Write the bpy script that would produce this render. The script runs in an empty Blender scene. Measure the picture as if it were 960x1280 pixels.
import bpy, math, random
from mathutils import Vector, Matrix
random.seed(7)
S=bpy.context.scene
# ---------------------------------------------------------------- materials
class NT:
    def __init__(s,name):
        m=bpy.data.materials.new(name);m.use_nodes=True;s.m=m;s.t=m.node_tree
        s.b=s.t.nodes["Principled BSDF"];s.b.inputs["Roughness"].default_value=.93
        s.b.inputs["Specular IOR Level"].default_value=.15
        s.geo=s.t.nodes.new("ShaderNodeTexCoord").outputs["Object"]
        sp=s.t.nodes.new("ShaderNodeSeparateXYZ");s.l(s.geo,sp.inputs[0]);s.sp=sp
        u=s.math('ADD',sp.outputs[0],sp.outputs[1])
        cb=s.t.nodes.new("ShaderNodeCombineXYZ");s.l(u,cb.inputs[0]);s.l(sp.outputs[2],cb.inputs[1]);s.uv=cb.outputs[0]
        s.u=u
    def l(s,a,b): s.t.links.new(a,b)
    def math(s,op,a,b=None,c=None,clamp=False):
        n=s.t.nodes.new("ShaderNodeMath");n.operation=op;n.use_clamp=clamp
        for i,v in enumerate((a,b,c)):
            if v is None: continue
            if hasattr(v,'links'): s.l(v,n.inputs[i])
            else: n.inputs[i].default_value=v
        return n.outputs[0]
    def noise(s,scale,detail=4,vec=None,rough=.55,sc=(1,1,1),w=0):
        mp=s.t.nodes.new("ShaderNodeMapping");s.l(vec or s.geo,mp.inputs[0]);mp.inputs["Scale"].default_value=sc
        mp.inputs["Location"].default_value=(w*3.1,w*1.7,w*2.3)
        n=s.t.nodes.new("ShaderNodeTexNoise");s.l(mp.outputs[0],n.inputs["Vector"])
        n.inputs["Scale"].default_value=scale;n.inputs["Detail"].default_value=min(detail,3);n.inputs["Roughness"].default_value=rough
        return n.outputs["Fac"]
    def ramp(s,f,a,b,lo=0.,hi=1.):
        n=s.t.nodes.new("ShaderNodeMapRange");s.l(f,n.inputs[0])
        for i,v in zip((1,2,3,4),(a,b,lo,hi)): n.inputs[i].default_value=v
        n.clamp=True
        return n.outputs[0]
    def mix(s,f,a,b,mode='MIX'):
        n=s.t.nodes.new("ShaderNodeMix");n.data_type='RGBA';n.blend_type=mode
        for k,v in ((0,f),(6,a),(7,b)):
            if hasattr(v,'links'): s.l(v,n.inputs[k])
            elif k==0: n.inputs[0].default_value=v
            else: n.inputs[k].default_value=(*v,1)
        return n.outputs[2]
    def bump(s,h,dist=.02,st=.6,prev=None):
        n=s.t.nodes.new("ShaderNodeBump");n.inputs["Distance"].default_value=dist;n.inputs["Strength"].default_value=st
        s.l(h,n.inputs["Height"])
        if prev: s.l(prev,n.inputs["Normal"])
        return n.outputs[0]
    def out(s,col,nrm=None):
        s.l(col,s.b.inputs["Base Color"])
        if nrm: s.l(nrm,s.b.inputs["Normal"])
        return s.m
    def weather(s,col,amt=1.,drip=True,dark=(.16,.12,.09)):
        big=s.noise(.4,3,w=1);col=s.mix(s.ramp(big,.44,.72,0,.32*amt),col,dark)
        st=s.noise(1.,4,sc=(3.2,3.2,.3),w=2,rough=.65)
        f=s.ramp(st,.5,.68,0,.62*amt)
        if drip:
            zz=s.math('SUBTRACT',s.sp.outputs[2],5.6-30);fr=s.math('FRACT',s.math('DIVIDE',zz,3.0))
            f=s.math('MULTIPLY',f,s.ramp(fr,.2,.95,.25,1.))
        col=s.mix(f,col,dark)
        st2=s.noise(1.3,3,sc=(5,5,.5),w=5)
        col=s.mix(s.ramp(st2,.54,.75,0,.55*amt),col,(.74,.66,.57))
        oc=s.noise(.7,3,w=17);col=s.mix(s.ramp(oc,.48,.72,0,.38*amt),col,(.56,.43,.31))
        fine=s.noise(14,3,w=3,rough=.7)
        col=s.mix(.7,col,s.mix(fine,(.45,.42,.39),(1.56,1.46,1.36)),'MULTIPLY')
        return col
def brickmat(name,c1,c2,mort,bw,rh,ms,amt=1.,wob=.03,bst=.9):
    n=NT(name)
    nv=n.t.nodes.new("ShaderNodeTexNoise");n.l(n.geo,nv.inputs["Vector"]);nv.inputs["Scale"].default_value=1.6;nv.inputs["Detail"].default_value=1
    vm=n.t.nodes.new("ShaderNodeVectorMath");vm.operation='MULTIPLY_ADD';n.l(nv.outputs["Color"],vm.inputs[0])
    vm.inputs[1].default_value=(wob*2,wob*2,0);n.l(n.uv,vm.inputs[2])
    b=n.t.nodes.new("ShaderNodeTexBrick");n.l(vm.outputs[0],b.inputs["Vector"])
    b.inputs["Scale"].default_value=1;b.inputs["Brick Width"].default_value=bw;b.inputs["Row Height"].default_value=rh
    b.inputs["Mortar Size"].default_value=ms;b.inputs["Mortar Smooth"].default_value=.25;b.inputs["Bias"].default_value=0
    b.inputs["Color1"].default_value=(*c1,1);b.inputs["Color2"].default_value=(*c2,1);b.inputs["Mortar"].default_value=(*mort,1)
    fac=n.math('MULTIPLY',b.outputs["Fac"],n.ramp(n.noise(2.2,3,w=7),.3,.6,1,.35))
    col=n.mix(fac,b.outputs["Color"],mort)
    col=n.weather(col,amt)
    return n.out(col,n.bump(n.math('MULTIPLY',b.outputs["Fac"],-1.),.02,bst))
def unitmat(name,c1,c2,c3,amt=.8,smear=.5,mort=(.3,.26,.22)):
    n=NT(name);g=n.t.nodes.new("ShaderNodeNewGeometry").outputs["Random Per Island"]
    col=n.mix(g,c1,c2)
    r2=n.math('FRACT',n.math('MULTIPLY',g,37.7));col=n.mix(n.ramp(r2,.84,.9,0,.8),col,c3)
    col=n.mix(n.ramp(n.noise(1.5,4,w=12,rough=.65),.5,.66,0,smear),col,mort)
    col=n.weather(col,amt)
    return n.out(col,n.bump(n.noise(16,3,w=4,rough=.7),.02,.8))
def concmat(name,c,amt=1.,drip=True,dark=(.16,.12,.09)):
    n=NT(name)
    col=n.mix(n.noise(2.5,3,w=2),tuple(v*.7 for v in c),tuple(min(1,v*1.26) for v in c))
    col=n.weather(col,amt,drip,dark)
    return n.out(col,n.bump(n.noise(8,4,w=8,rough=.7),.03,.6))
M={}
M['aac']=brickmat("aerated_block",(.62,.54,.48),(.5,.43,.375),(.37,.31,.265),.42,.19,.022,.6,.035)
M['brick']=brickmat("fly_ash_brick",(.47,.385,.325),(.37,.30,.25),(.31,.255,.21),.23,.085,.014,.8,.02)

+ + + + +

### Instructions to follow
Write the material out again in its entirety, exactly as shown.

### Solution to this problem
Write the bpy script that would produce this render. The script runs in an empty Blender scene. Measure the picture as if it were 960x1280 pixels.
import bpy, math, random
from mathutils import Vector, Matrix
random.seed(7)
S=bpy.context.scene
# ---------------------------------------------------------------- materials
class NT:
    def __init__(s,name):
        m=bpy.data.materials.new(name);m.use_nodes=True;s.m=m;s.t=m.node_tree
        s.b=s.t.nodes["Principled BSDF"];s.b.inputs["Roughness"].default_value=.93
        s.b.inputs["Specular IOR Level"].default_value=.15
        s.geo=s.t.nodes.new("ShaderNodeTexCoord").outputs["Object"]
        sp=s.t.nodes.new("ShaderNodeSeparateXYZ");s.l(s.geo,sp.inputs[0]);s.sp=sp
        u=s.math('ADD',sp.outputs[0],sp.outputs[1])
        cb=s.t.nodes.new("ShaderNodeCombineXYZ");s.l(u,cb.inputs[0]);s.l(sp.outputs[2],cb.inputs[1]);s.uv=cb.outputs[0]
        s.u=u
    def l(s,a,b): s.t.links.new(a,b)
    def math(s,op,a,b=None,c=None,clamp=False):
        n=s.t.nodes.new("ShaderNodeMath");n.operation=op;n.use_clamp=clamp
        for i,v in enumerate((a,b,c)):
            if v is None: continue
            if hasattr(v,'links'): s.l(v,n.inputs[i])
            else: n.inputs[i].default_value=v
        return n.outputs[0]
    def noise(s,scale,detail=4,vec=None,rough=.55,sc=(1,1,1),w=0):
        mp=s.t.nodes.new("ShaderNodeMapping");s.l(vec or s.geo,mp.inputs[0]);mp.inputs["Scale"].default_value=sc
        mp.inputs["Location"].default_value=(w*3.1,w*1.7,w*2.3)
        n=s.t.nodes.new("ShaderNodeTexNoise");s.l(mp.outputs[0],n.inputs["Vector"])
        n.inputs["Scale"].default_value=scale;n.inputs["Detail"].default_value=min(detail,3);n.inputs["Roughness"].default_value=rough
        return n.outputs["Fac"]
    def ramp(s,f,a,b,lo=0.,hi=1.):
        n=s.t.nodes.new("ShaderNodeMapRange");s.l(f,n.inputs[0])
        for i,v in zip((1,2,3,4),(a,b,lo,hi)): n.inputs[i].default_value=v
        n.clamp=True
        return n.outputs[0]
    def mix(s,f,a,b,mode='MIX'):
        n=s.t.nodes.new("ShaderNodeMix");n.data_type='RGBA';n.blend_type=mode
        for k,v in ((0,f),(6,a),(7,b)):
            if hasattr(v,'links'): s.l(v,n.inputs[k])
            elif k==0: n.inputs[0].default_value=v
            else: n.inputs[k].default_value=(*v,1)
        return n.outputs[2]
    def bump(s,h,dist=.02,st=.6,prev=None):
        n=s.t.nodes.new("ShaderNodeBump");n.inputs["Distance"].default_value=dist;n.inputs["Strength"].default_value=st
        s.l(h,n.inputs["Height"])
        if prev: s.l(prev,n.inputs["Normal"])
        return n.outputs[0]
    def out(s,col,nrm=None):
        s.l(col,s.b.inputs["Base Color"])
        if nrm: s.l(nrm,s.b.inputs["Normal"])
        return s.m
    def weather(s,col,amt=1.,drip=True,dark=(.16,.12,.09)):
        big=s.noise(.4,3,w=1);col=s.mix(s.ramp(big,.44,.72,0,.32*amt),col,dark)
        st=s.noise(1.,4,sc=(3.2,3.2,.3),w=2,rough=.65)
        f=s.ramp(st,.5,.68,0,.62*amt)
        if drip:
            zz=s.math('SUBTRACT',s.sp.outputs[2],5.6-30);fr=s.math('FRACT',s.math('DIVIDE',zz,3.0))
            f=s.math('MULTIPLY',f,s.ramp(fr,.2,.95,.25,1.))
        col=s.mix(f,col,dark)
        st2=s.noise(1.3,3,sc=(5,5,.5),w=5)
        col=s.mix(s.ramp(st2,.54,.75,0,.55*amt),col,(.74,.66,.57))
        oc=s.noise(.7,3,w=17);col=s.mix(s.ramp(oc,.48,.72,0,.38*amt),col,(.56,.43,.31))
        fine=s.noise(14,3,w=3,rough=.7)
        col=s.mix(.7,col,s.mix(fine,(.45,.42,.39),(1.56,1.46,1.36)),'MULTIPLY')
        return col
def brickmat(name,c1,c2,mort,bw,rh,ms,amt=1.,wob=.03,bst=.9):
    n=NT(name)
    nv=n.t.nodes.new("ShaderNodeTexNoise");n.l(n.geo,nv.inputs["Vector"]);nv.inputs["Scale"].default_value=1.6;nv.inputs["Detail"].default_value=1
    vm=n.t.nodes.new("ShaderNodeVectorMath");vm.operation='MULTIPLY_ADD';n.l(nv.outputs["Color"],vm.inputs[0])
    vm.inputs[1].default_value=(wob*2,wob*2,0);n.l(n.uv,vm.inputs[2])
    b=n.t.nodes.new("ShaderNodeTexBrick");n.l(vm.outputs[0],b.inputs["Vector"])
    b.inputs["Scale"].default_value=1;b.inputs["Brick Width"].default_value=bw;b.inputs["Row Height"].default_value=rh
    b.inputs["Mortar Size"].default_value=ms;b.inputs["Mortar Smooth"].default_value=.25;b.inputs["Bias"].default_value=0
    b.inputs["Color1"].default_value=(*c1,1);b.inputs["Color2"].default_value=(*c2,1);b.inputs["Mortar"].default_value=(*mort,1)
    fac=n.math('MULTIPLY',b.outputs["Fac"],n.ramp(n.noise(2.2,3,w=7),.3,.6,1,.35))
    col=n.mix(fac,b.outputs["Color"],mort)
    col=n.weather(col,amt)
    return n.out(col,n.bump(n.math('MULTIPLY',b.outputs["Fac"],-1.),.02,bst))
def unitmat(name,c1,c2,c3,amt=.8,smear=.5,mort=(.3,.26,.22)):
    n=NT(name);g=n.t.nodes.new("ShaderNodeNewGeometry").outputs["Random Per Island"]
    col=n.mix(g,c1,c2)
    r2=n.math('FRACT',n.math('MULTIPLY',g,37.7));col=n.mix(n.ramp(r2,.84,.9,0,.8),col,c3)
    col=n.mix(n.ramp(n.noise(1.5,4,w=12,rough=.65),.5,.66,0,smear),col,mort)
    col=n.weather(col,amt)
    return n.out(col,n.bump(n.noise(16,3,w=4,rough=.7),.02,.8))
def concmat(name,c,amt=1.,drip=True,dark=(.16,.12,.09)):
    n=NT(name)
    col=n.mix(n.noise(2.5,3,w=2),tuple(v*.7 for v in c),tuple(min(1,v*1.26) for v in c))
    col=n.weather(col,amt,drip,dark)
    return n.out(col,n.bump(n.noise(8,4,w=8,rough=.7),.03,.6))
M={}
M['aac']=brickmat("aerated_block",(.62,.54,.48),(.5,.43,.375),(.37,.31,.265),.42,.19,.022,.6,.035)
M['brick']=brickmat("fly_ash_brick",(.47,.385,.325),(.37,.30,.25),(.31,.255,.21),.23,.085,.014,.8,.02)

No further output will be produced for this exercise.